The journey: From idea to evolution

Capgemini is guiding the energy company through six distinct phases:

  1. Assessment and design – We define the key features that need to be developed and identify the gaps that need to be bridged.
  2. Configuration readiness – We finalize the network design and installation requirements.
  3. Integration and testing – We deploy the pilot, verify the results, and build the fundamentals for scaling up.
  4. Training and deployment – We execute the training plans and deliver the solution via agile and waterfall project management.
  5. Business transformation – We implement our organizational change management (OCM) plan and gauge our success against previously established key performance indicators (KPIs).
  6. Run, support, and evolve – We provide integrated managed service support, security and patch management, data modeling and analysis, and financial and operational benefits tracking.

Business outcomes

We are building this solution together. Capgemini understands how to execute the IT perfectly, but will stay engaged throughout, as a business transformation partner, to help the company navigate whatever may arise.

Over the past three years, various consultancies have deployed aspects of these technologies in similar ways. Never have all these technologies and methodologies been harnessed in exactly this way. Capgemini is the first to present to the marketplace this type of substation modernization as a repeatable business solution.

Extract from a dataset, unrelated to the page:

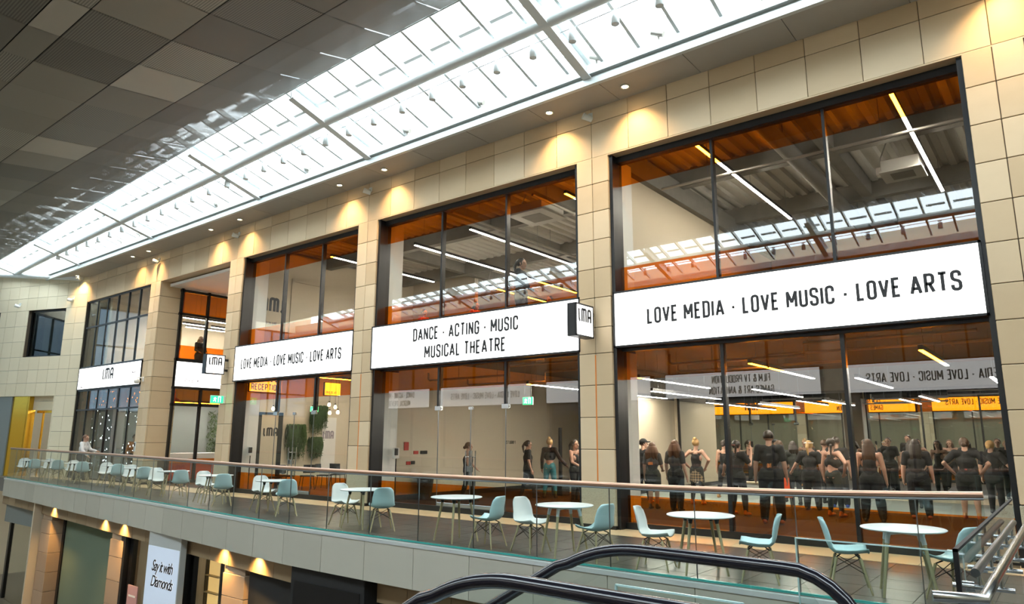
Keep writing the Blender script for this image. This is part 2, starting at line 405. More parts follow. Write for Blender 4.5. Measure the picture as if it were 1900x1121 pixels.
O_ = ([(0, 0, R_), (0, 1, R_), (W_, 1, R_), (W_, 0, R_)], True)
GLY = {
 'A': (.42, [[(0, 0), (.21, 1), (.42, 0)], [(.07, .28), (.35, .28)]]),
 'C': (W_, [C_(W_)]), 'D': (W_, [([(0, 0), (0, 1), (W_, 1, R_), (W_, 0, R_)], True)]),
 'E': (.30, [[(.30, 1), (0, 1), (0, 0), (.30, 0)], [(0, .52), (.25, .52)]]), 'F': (.29, [[(.29, 1), (0, 1), (0, 0)], [(0, .52), (.24, .52)]]),
 'G': (W_, [C_(W_)+[(W_, .48), (W_*.5, .48)]]), 'H': (W_, [[(0, 0), (0, 1)], [(W_, 0), (W_, 1)], [(0, .52), (W_, .52)]]),
 'I': (0, [[(0, 0), (0, 1)]]), 'L': (.28, [[(0, 1), (0, 0), (.28, 0)]]), 'M': (.48, [[(0, 0), (0, 1), (.24, .28), (.48, 1), (.48, 0)]]),
 'N': (.36, [[(0, 0), (0, 1), (.36, 0), (.36, 1)]]), 'O': (W_, [O_]),
 'P': (W_, [[(0, 0), (0, 1), (W_, 1, R_), (W_, .46, R_), (0, .46)]]), 'R': (W_, [[(0, 0), (0, 1), (W_, 1, R_), (W_, .48, R_), (0, .48)], [(.17, .48), (W_+.01, 0)]]),
 'S': (W_, [[(W_, .73), (W_, 1, R_), (0, 1, R_), (0, .56, R_), (W_, .46, R_), (W_, 0, R_), (0, 0, R_), (0, .27)]]),
 'T': (.36, [[(0, 1), (.36, 1)], [(.18, 1), (.18, 0)]]), 'U': (W_, [[(0, 1), (0, 0, R_), (W_, 0, R_), (W_, 1)]]), 'V': (.38, [[(0, 1), (.19, 0), (.38, 1)]]),
 'Y': (.38, [[(0, 1), (.19, .46), (.38, 1)], [(.19, .46), (.19, 0)]]), 'B': (W_, [([(0, 0), (0, 1), (W_, 1, R_), (W_, .54, R_*.9), (W_, .5, R_*.9), (W_, 0, R_)], True), [(0, .52), (W_*.8, .52)]]),
 '&': (.42, [[(.42, .42), (.30, 0, R_), (0, 0, R_), (0, .45, .1), (.28, .72, .1), (.26, 1, .12), (.06, 1, .12), (.06, .72, .1), (.42, 0)]]),
 '-': (.16, [[(0, .42), (.16, .42)]]), '.': (0, [[(0, -.02), (0, .06)]]), '1': (.12, [[(0, .82), (.12, 1), (.12, 0)]]), ' ': (.06, []),
 'a': (.26, [[(.02, .7, .1), (.26, .7, .1), (.26, 0)], ([(0, 0, .1), (0, .38, .1), (.26, .38, .02), (.26, 0, .02)], True)]),
 'c': (.25, [[(.25, .5), (.25, .7, .12), (0, .7, .12), (0, 0, .12), (.25, 0, .12), (.25, .2)]]), 'k': (.26, [[(0, 0), (0, 1)], [(.26, .7), (.02, .33)], [(.1, .42), (.26, 0)]]),
 'l': (0, [[(0, 0), (0, 1)]]), 'm': (.46, [[(0, 0), (0, .7), (.23, .7, .1), (.23, 0)], [(.23, .6), (.23, .7, .05), (.46, .7, .1), (.46, 0)]]), 'u': (.25, [[(0, .7), (0, 0, .12), (.25, 0, .12), (.25, .7)]]),
}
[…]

“You’re able to manage where your power is flowing so when there’s an outage you can protect your people in the field,” Brooks said.

This solution sets IT on a path toward a digitally enabled, elevated future state, while simultaneously giving OT the tools for dealing with immediate concerns and possibilities, such as preparing the best response to a blown transformer or something similar.

“Technology-wise, the pieces and components are put together. Now we’re building structure around that with smart grid,” Lurie said.